Call For Comments: Politicians and Protest Songs

From Mav: If you know me at all, you probably know that I’m kind of a politics junkie. So, that means that among other things I tortured myself by watching the Republican Presidential Primary debate last week. It was… kind of a train wreck. And for the most part it wasn’t even really a very interesting train wreck. If you had any delusions that one of those people was going to rise and take on Donald Trump… let me just tell you to set that aside now. But there was one really interesting moment that I kind of want to talk about. The debate, being on Fox and wanting to pander to the base as much as possible, opened with asking the candidates to address how well they related to the number one song in the country, “Rich Men North Of Richmond” by Oliver Anthony. The results were… kind of comical.

If you’re not familiar with Oliver Anthony, that’s not surprising. It likely means you don’t listen to much country music… but also, he basically wasn’t really famous before two weeks ago. So you might remember Jason Aldean had a shitty song called “Try That in a Small Town” last month an all of the right wing pundits got behind and encouraged their fans to listen to it and briefly drove it to #1 on the Billboard charts. And then it kinda started sinking because honestly… it’s kinda dumb.

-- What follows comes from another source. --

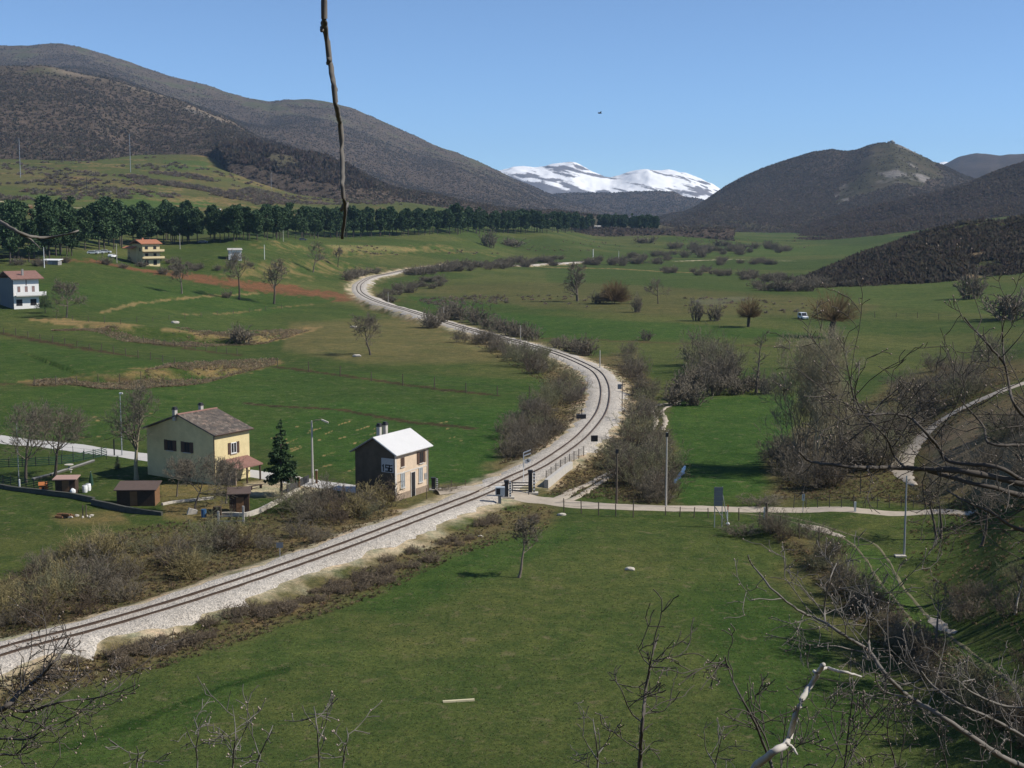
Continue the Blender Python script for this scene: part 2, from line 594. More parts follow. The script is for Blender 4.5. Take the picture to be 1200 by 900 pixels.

It’s just a bunch of dog whistles poorly set to music, and even the MAGA types didn’t really like it. They were just trying to “trigger the libs” or whatever. And … well, the libs didn’t really care. Basically we all heard it and said “I mean, it’s a shitty song… but if you want to listen to shitty songs, that’s on you.” So time went on. Aldean fell down the charts, and everyone stopped caring. But then two weeks ago, Ben Shapiro and the other weenies got together and tried it again with a song by more or less unknown country folk singer Oliver Anthony. And it’s … better. So the MAGA weenies were able to take the Billboard #1 spot again.

And the thing is, it legit just is a better song. Like, I’m being fair here. It is an objectively better song than the Aldean song. It’s kind of a working class folk anthem of a guy voices his grievances. There was some pushback on the left from people who don’t like it because of some vague references to pedophile politicians and a line that complains about overweight welfare queens, but objectively, it’s a decently written and passionate plea that voices angry working class white male grievances. And that is a very real market that deserves to be given the chance to make its art.

And of course the republicans decided to exploit it!

Which is why it was funny. You had 8 millionaire republican politicians standing on stage awkwardly trying to represent working class values and trying to relate to the song by complaining about fat cat politicians. I laughed but figured that I’d not really have anything to say about it.

BUT THEN… Oliver Anthony released a video where HE complains about the RNC misunderstanding his song. And suddenly I was like “Holy shit! Dude is self aware!” Now I’m not going to go so far as say I agree with him politically on much of anything, but I think it’s kind of great that he is laughing at politicians using a song which he specifically points out he wrote mostly to complain about them specifically.

Ronald Reagan

This isn’t the first time. Three years ago, we did a show where we talked about the memefication of political speech and I specifically spoke to the thing where politicians keep using songs they don’t understand, perhaps most notably when Ronald Reagan was campaigning using Springsteen’s “Born in the USA”, a song he clearly didn’t understand the point of.

And Springsteen went out of his way to stop it. We weren’t just talking about music then, but I’d like to dig into that a little deeper. Springsteen and Anthony aren’t the only ones. There’s a long history of politicians wanting to be cool by latching on to “cool” musicians when the truth is… they’re not actually cool. Honestly, neither side is. But I think it’s interesting when it happens and I want to talk about it.

So what are your thoughts? What do you make of politicians trying to associate with political songs? Does it matter if they get the message right? Is Obama the only person who ever did it well? Let us know your thoughts in the comments.

4 Comments and 0 Webmentions for “Call For Comments: Politicians and Protest Songs”

  1. John Mellancamp, Little Pink Houses

    I feel like there’s a whole to be said about the Fleetwood Mac reunion and the Clinton years given your breakdown.

    Also, if we look outside of the US, the weird flirtation between Britpop and Tony Blair’s labor is worth talking about (as are some latter day British incidents like James Cameron saying he’s a huge fan of The Smiths and how that very much mirrored the Rand Paul + RSTM thing here.

    And y’all really must say something about Trump, I guess.
    His dancing to “Macho Man” is just bizarre on so, so many levels.